I wouldn't claim that I can fit in every size 14 in the world, but more often than not I do, so maybe it's time to admit that I am a 14, and that I need to reconsider where I want to end up.

Maybe size 10 isn't a dirty word. There, I've said it. I don't think I'd ever have admitted it to myself at my biggest, but there it is, in type. Something new to aim at. Forget my old 12 - 14 target zone. Time to kick on. Even if I never make it, at least I'll know I tried.

*A note for any US readers. I'm talking about UK clothes sizes here. I need to make sure I'm sitting down to type this bit. UK sizes are smaller than a US size with the same number. I have some Gap jeans which are labelled as US size 14, UK size 18. And some skirts that are labelled as UK size 16, US size 12. Which would mean that a UK size 14 is a US size 10. Which may go some way to explaining why I feel like I should look better than I do and be lighter than I am at this size.

2 Comments:

Blogger Kathryn said...

It can be scary fitting into "those" sizes. My sister is around the same size as me now but because she's recently put on weight, she has no problems going into a store and trying on clothes whereas I feel like the alarm bells are going to start ringing.

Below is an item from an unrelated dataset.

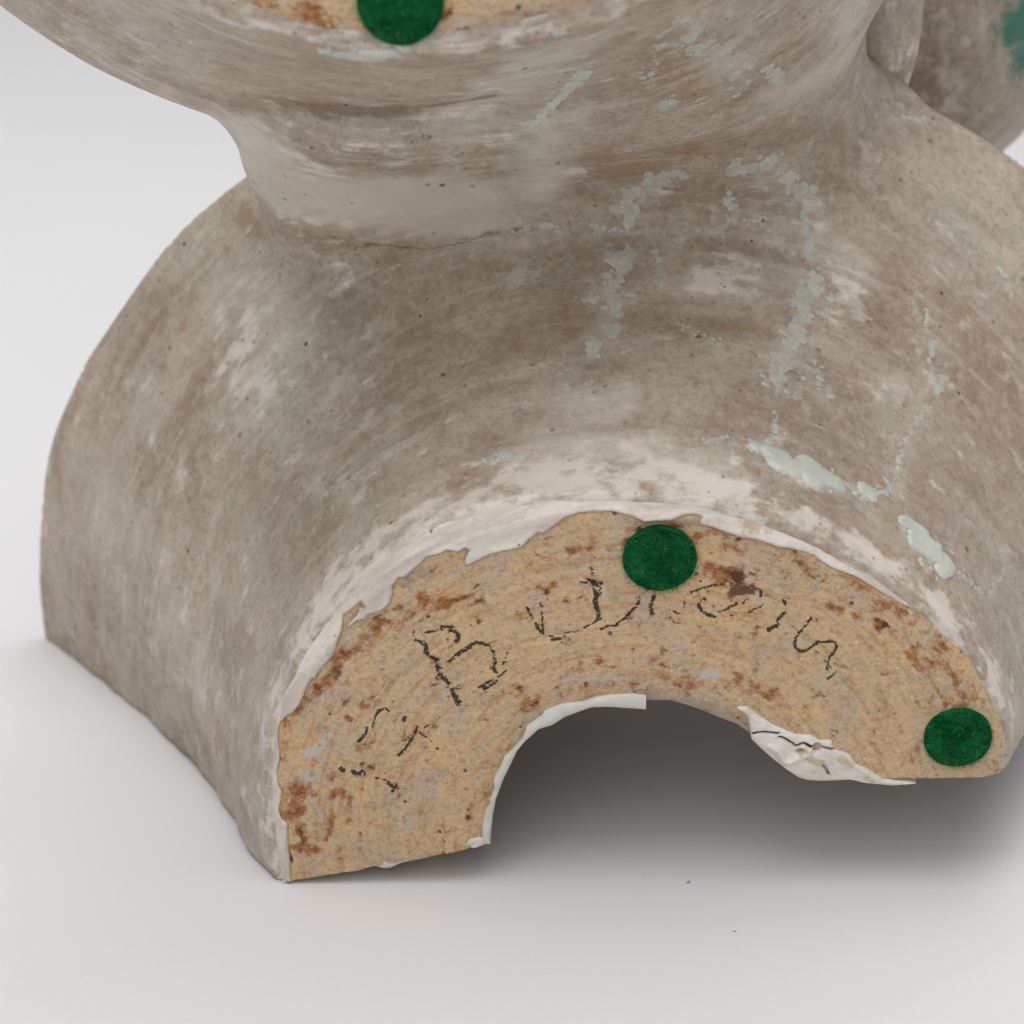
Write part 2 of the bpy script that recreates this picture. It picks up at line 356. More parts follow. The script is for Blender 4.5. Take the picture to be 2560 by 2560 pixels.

I still wander into the plus size department in stores because I feel like that's where I belong. The mental adjustments take so long - I used to think that I'd be content at a size 16 but now I'm not so sure.

11:29 PM  
Blogger B said...

I can totally relate. Never in my wildest dreams did I ever imagine that I might someday fit into a U.S. size 6. I've been morbidly obese my entire life, sizes like that can't be possible! But they are, so please don't sell yourself short. Keep on taking the chance and daring to try the next smaller size.

Now, on the point of being happy with your body, it may never happen. But if you can learn to accept for what it is, you can learn to love it in spite of it's flaws. I know that's a tough one, and I'm still working on it myself, but I believe we can get there someday if we never give up.